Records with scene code

□ □ □ □ □

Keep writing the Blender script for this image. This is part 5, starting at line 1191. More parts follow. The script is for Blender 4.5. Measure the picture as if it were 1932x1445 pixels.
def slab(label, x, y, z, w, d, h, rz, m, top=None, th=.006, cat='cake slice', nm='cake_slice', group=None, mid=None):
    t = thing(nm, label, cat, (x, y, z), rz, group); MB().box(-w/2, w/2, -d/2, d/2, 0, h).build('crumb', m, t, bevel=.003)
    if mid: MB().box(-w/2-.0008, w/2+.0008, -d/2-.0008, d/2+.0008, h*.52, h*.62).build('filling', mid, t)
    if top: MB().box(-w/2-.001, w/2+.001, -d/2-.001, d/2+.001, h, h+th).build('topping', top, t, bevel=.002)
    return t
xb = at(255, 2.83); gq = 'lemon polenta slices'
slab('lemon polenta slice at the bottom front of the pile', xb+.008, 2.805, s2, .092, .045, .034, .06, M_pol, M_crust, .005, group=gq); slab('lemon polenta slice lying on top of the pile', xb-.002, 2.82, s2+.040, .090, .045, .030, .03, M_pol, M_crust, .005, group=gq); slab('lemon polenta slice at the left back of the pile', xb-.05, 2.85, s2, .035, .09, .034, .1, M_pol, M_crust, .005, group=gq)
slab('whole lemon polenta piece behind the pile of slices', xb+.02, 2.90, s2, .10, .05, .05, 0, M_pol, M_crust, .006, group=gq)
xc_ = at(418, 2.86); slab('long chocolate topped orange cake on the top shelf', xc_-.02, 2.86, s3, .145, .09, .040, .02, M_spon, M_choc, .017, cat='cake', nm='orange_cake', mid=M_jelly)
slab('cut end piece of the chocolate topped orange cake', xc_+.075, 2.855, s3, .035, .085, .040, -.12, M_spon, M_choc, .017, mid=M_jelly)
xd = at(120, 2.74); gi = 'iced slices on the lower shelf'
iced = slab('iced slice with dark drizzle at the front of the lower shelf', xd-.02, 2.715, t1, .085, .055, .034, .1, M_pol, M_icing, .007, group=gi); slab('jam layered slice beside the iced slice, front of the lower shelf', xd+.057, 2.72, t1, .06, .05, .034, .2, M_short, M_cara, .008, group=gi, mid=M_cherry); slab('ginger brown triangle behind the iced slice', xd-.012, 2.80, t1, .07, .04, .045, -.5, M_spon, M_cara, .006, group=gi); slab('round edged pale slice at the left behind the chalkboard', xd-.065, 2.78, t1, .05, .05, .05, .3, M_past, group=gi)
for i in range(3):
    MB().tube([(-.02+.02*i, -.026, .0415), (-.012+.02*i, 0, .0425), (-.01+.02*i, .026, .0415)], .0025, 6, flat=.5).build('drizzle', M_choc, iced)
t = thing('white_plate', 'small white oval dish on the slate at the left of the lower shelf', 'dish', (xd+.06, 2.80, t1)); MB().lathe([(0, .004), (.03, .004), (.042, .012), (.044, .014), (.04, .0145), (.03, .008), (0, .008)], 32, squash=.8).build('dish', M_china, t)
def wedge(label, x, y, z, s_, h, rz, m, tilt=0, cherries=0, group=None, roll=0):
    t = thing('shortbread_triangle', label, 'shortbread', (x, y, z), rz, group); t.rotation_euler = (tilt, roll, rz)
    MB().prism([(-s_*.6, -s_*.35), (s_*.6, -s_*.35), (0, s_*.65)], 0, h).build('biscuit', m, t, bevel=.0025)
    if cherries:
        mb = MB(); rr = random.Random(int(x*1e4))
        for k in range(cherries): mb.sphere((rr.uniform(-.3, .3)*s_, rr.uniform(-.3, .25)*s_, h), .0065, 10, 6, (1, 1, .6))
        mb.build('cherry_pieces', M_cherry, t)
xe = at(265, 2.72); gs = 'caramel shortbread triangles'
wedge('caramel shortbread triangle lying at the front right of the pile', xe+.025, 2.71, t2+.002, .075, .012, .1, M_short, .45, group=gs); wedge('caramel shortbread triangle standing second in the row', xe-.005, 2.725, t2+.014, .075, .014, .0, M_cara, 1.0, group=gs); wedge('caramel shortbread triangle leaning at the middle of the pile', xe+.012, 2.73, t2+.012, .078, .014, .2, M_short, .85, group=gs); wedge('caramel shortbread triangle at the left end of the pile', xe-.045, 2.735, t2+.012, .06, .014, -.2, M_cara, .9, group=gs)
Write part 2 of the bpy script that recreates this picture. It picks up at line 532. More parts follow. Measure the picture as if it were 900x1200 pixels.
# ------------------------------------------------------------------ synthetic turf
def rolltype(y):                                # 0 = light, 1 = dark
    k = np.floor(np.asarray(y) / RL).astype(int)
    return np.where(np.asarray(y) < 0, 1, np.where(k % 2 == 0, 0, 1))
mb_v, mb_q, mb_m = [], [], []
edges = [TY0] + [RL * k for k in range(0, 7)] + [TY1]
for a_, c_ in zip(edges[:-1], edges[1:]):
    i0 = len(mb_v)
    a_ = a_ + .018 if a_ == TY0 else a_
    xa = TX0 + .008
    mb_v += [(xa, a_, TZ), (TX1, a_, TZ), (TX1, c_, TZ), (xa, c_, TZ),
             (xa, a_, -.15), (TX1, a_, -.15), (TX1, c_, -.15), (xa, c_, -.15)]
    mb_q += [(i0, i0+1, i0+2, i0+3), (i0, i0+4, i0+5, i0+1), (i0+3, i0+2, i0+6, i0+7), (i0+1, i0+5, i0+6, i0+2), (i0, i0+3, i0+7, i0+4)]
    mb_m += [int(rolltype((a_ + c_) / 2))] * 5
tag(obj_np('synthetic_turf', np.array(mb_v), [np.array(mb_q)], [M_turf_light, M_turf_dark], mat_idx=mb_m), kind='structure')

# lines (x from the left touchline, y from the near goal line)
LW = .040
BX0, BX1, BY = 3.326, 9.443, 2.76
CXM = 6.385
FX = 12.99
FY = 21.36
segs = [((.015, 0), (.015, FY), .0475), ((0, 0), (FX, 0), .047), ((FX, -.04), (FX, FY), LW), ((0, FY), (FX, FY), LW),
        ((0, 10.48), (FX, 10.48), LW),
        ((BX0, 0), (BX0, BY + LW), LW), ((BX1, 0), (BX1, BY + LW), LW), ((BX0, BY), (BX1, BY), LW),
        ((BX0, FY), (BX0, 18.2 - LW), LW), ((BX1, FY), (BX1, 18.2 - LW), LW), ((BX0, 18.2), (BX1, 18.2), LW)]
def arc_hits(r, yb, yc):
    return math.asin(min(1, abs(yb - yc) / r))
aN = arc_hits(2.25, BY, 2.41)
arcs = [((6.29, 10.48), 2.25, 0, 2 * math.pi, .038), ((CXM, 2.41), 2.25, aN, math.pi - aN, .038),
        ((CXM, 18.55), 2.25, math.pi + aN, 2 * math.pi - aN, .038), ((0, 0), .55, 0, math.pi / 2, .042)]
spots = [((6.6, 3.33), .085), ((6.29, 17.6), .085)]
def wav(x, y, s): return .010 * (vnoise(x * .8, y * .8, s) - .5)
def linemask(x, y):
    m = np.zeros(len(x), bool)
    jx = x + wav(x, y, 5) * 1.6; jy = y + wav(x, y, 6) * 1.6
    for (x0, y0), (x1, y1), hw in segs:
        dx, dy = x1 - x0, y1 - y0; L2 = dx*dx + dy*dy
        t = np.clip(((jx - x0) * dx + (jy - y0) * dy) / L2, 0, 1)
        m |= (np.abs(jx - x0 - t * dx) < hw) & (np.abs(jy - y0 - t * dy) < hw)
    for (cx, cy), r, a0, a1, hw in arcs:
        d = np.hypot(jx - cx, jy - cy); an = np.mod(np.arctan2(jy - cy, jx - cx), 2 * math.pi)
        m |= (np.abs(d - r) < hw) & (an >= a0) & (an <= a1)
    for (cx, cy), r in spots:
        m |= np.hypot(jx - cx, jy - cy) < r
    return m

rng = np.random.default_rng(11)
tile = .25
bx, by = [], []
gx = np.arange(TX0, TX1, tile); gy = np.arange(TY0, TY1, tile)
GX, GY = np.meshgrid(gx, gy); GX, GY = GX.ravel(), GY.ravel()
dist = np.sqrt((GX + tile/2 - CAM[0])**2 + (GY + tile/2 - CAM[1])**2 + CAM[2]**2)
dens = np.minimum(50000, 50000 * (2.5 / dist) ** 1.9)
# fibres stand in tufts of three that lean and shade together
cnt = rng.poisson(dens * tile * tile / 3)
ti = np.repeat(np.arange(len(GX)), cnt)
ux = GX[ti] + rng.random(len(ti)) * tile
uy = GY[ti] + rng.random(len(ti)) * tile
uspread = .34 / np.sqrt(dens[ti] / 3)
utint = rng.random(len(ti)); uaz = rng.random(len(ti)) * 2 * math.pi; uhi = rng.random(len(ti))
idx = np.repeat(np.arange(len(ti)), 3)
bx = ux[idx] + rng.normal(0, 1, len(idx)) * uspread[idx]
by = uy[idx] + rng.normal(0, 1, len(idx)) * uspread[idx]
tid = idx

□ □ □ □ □

WORK INSTRUCTIONS
Only the lines from the one containing "light, 1 = dark" through the one containing "M_turf_dark], mat_idx=mb_m), kind='structure')" are to be retyped, both boundary lines included, with no other material.

FINAL RESULT
def rolltype(y):                                # 0 = light, 1 = dark
    k = np.floor(np.asarray(y) / RL).astype(int)
    return np.where(np.asarray(y) < 0, 1, np.where(k % 2 == 0, 0, 1))
mb_v, mb_q, mb_m = [], [], []
edges = [TY0] + [RL * k for k in range(0, 7)] + [TY1]
for a_, c_ in zip(edges[:-1], edges[1:]):
    i0 = len(mb_v)
    a_ = a_ + .018 if a_ == TY0 else a_
    xa = TX0 + .008
    mb_v += [(xa, a_, TZ), (TX1, a_, TZ), (TX1, c_, TZ), (xa, c_, TZ),
             (xa, a_, -.15), (TX1, a_, -.15), (TX1, c_, -.15), (xa, c_, -.15)]
    mb_q += [(i0, i0+1, i0+2, i0+3), (i0, i0+4, i0+5, i0+1), (i0+3, i0+2, i0+6, i0+7), (i0+1, i0+5, i0+6, i0+2), (i0, i0+3, i0+7, i0+4)]
    mb_m += [int(rolltype((a_ + c_) / 2))] * 5
tag(obj_np('synthetic_turf', np.array(mb_v), [np.array(mb_q)], [M_turf_light, M_turf_dark], mat_idx=mb_m), kind='structure')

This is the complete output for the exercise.